I honestly think we'll see a lot more games based WebGL content before we see real-world examples of WebGL appearing in more traditional web-roles. Writing from a CPG (Consumer Packaged Goods) bias the possibilities of WebGL, for me, lie in offering easier 360° modelling. Taking engineering drawings and rendering them in WebGL, a medium with immense interactivity and an ability to interact with other areas of the DOM. EVE online (a MMORPG style game) illustrated this potential in their ship explorer.

But what's a web-developer to-do? There are great resources online for us to learn Web/OpenGL or should we simply steer towards one of the many WebGL frameworks now surfacing like X3DOM or three.js? The trouble with frameworks, for me, is that sense of the unknown. Just as in the earlier days of "Web 2.0", when frameworks like script.aculo.us, Yahoo YUI, jQuery or Mootools started emerging you had to commit (at some point) to one. They changed, they evolved and eventually certain frameworks became the de-facto. The same thing is likely to happen to these early WebGL frameworks. More will come, but eventually there will emerge a consensual framework.
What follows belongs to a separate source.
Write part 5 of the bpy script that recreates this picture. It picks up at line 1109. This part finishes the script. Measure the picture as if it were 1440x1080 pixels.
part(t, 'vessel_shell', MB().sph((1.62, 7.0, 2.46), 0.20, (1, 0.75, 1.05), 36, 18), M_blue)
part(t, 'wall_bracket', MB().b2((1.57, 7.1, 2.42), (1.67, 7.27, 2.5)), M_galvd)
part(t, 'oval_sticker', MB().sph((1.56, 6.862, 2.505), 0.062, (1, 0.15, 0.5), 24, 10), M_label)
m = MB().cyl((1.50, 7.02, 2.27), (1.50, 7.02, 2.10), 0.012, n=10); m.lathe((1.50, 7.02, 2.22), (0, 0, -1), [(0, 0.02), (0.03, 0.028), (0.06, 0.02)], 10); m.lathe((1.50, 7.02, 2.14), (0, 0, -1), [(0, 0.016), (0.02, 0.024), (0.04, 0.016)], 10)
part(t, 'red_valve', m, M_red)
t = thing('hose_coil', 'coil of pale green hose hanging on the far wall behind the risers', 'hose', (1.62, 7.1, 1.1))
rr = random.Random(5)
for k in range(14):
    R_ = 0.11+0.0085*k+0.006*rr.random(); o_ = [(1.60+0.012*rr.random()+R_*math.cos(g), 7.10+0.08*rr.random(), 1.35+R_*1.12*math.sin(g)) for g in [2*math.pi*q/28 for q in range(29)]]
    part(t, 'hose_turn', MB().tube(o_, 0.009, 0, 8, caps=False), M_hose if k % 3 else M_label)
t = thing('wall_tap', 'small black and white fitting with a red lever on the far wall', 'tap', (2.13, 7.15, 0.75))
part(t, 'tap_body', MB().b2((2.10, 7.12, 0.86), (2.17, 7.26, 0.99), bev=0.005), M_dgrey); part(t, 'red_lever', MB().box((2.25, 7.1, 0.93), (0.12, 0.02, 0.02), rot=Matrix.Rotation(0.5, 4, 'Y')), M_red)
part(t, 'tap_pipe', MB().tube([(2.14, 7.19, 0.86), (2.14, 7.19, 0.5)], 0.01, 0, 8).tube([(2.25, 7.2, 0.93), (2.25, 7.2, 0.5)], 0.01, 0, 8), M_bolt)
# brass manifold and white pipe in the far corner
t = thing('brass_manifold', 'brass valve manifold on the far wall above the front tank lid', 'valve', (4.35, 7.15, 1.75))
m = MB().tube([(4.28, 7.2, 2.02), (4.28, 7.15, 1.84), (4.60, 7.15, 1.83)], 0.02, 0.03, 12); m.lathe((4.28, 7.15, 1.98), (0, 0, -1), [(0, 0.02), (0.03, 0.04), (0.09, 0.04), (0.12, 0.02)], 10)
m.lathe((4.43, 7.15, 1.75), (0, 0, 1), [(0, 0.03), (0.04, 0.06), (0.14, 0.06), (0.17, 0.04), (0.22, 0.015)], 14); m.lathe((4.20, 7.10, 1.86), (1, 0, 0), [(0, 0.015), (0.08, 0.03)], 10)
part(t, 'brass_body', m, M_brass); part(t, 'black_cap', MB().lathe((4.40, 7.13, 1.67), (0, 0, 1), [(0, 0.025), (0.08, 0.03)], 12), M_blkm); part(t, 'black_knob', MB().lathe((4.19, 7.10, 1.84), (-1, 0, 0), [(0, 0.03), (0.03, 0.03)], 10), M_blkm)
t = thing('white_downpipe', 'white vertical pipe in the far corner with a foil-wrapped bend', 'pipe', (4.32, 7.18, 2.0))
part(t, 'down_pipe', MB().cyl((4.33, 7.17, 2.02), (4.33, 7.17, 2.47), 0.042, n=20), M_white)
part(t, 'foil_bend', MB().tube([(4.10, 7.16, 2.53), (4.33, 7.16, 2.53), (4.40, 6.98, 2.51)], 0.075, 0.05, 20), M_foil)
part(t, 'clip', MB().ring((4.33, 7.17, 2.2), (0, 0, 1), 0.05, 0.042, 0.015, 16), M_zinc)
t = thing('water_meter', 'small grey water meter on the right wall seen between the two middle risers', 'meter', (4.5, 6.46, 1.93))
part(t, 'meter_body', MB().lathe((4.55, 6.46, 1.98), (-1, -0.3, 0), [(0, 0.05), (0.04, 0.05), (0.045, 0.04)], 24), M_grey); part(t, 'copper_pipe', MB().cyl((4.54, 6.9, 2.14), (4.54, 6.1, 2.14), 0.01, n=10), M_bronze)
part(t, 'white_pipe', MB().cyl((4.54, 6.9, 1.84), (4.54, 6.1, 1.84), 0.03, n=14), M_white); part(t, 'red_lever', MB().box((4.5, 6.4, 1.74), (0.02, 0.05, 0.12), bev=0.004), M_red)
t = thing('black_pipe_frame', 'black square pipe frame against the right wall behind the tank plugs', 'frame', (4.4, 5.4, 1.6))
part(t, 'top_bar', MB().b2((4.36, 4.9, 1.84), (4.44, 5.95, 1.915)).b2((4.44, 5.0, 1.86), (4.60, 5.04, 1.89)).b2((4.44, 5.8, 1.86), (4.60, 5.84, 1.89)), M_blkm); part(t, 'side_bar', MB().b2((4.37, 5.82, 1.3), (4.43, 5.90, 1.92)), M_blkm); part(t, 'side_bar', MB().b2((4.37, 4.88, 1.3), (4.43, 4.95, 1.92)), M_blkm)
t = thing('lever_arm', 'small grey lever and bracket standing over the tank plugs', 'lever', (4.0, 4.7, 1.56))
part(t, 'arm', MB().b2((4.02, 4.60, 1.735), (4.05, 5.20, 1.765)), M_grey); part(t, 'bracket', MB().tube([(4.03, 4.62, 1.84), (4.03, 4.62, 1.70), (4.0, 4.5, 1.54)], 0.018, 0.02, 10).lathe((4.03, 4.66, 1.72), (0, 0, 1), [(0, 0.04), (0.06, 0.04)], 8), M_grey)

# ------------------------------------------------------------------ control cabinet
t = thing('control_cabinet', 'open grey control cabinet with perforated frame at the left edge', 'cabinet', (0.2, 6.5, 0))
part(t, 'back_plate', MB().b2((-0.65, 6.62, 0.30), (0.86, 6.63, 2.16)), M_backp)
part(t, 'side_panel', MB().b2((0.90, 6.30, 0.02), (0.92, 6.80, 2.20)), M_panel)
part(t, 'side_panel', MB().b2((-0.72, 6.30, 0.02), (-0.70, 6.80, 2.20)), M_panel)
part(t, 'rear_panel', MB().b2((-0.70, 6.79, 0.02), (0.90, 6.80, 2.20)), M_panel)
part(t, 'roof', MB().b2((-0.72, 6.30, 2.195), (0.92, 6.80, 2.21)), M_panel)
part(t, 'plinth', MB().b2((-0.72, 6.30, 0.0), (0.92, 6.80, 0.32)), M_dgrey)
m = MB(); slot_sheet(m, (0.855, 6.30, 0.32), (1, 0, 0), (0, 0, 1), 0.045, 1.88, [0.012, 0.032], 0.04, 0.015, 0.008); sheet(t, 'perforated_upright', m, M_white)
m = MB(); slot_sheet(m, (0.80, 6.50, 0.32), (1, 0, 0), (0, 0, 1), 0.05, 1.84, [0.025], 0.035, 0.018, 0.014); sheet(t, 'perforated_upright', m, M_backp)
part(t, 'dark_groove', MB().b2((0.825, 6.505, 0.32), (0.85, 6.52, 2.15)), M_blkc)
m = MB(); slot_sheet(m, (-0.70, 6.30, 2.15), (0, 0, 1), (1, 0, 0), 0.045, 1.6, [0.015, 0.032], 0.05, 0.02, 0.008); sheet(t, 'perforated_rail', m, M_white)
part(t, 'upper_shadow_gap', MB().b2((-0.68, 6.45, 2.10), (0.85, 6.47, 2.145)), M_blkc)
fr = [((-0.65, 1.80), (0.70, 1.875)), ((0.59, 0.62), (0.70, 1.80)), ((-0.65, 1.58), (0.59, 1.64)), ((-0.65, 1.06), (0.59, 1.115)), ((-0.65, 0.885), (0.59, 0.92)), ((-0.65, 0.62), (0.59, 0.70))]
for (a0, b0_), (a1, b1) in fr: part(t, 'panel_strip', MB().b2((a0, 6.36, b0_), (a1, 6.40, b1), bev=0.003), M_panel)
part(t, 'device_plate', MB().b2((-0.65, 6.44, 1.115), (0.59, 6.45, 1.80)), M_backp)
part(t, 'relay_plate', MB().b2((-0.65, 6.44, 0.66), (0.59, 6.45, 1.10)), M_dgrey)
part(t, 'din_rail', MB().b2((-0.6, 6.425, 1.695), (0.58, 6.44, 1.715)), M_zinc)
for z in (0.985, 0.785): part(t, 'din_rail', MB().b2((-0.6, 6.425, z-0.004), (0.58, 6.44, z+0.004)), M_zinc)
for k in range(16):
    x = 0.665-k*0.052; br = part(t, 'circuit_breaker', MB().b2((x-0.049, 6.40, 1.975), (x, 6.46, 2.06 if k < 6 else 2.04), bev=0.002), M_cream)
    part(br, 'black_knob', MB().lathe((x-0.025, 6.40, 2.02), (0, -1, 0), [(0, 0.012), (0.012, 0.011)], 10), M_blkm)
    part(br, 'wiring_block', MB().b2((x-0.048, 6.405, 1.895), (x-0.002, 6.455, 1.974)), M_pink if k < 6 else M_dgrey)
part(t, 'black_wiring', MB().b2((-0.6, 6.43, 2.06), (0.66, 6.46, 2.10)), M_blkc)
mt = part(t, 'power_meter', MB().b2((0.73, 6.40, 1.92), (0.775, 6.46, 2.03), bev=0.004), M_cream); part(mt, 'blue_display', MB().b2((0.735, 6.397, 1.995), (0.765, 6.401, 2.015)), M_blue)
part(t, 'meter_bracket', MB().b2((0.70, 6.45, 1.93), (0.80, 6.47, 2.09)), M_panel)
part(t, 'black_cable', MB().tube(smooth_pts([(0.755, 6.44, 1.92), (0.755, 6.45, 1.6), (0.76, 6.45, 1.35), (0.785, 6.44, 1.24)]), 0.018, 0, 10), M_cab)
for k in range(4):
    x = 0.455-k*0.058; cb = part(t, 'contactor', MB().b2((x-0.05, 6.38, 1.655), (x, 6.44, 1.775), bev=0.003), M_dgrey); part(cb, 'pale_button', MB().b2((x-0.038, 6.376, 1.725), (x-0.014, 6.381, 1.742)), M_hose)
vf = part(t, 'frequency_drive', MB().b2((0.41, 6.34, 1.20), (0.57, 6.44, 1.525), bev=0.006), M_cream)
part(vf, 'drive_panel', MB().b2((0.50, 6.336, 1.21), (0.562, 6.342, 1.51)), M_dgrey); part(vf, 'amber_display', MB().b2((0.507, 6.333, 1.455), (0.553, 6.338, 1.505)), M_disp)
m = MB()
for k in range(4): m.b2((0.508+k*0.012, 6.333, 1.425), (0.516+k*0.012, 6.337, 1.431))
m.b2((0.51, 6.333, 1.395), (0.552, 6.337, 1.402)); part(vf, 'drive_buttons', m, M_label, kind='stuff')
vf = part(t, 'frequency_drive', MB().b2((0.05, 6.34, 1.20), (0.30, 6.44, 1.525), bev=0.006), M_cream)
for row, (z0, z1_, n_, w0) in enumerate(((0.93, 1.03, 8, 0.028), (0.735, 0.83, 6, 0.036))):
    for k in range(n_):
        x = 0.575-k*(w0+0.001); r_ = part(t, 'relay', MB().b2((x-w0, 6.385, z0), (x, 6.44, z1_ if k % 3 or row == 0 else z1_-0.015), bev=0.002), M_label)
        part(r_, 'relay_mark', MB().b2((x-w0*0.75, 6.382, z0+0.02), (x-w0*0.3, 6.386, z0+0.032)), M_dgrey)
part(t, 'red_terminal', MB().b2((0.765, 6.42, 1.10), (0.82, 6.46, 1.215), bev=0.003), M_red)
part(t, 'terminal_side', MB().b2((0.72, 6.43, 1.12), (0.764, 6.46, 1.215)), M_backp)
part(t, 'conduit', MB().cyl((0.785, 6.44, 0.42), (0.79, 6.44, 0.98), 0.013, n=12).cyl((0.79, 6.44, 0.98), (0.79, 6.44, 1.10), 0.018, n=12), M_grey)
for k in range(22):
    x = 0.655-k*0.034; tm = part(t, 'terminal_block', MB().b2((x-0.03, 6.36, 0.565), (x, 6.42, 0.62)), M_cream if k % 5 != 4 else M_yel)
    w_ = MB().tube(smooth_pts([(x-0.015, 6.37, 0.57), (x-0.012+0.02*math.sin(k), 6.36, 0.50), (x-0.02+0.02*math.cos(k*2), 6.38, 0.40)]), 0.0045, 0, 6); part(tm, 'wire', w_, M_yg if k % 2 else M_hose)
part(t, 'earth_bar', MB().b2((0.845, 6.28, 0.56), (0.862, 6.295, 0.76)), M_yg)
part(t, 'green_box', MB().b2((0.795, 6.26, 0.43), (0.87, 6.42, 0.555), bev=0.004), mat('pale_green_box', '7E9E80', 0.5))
Ultimately WebGL is going to evolve. Right now it's the reserve of OpenGL enthusiasts and Games Developers; overtime I think the accessibility for non-OpenGL developers will become greater in the form of frameworks and who knows; eventually Adobe may even write a GUI opening creativity once again to non-developers.

For me? I'm going to take the time to understand native WebGL a little more. Yes frameworks will take away a lot of the hard-work, but I always find it's best to understand what's going on "under-the-hood".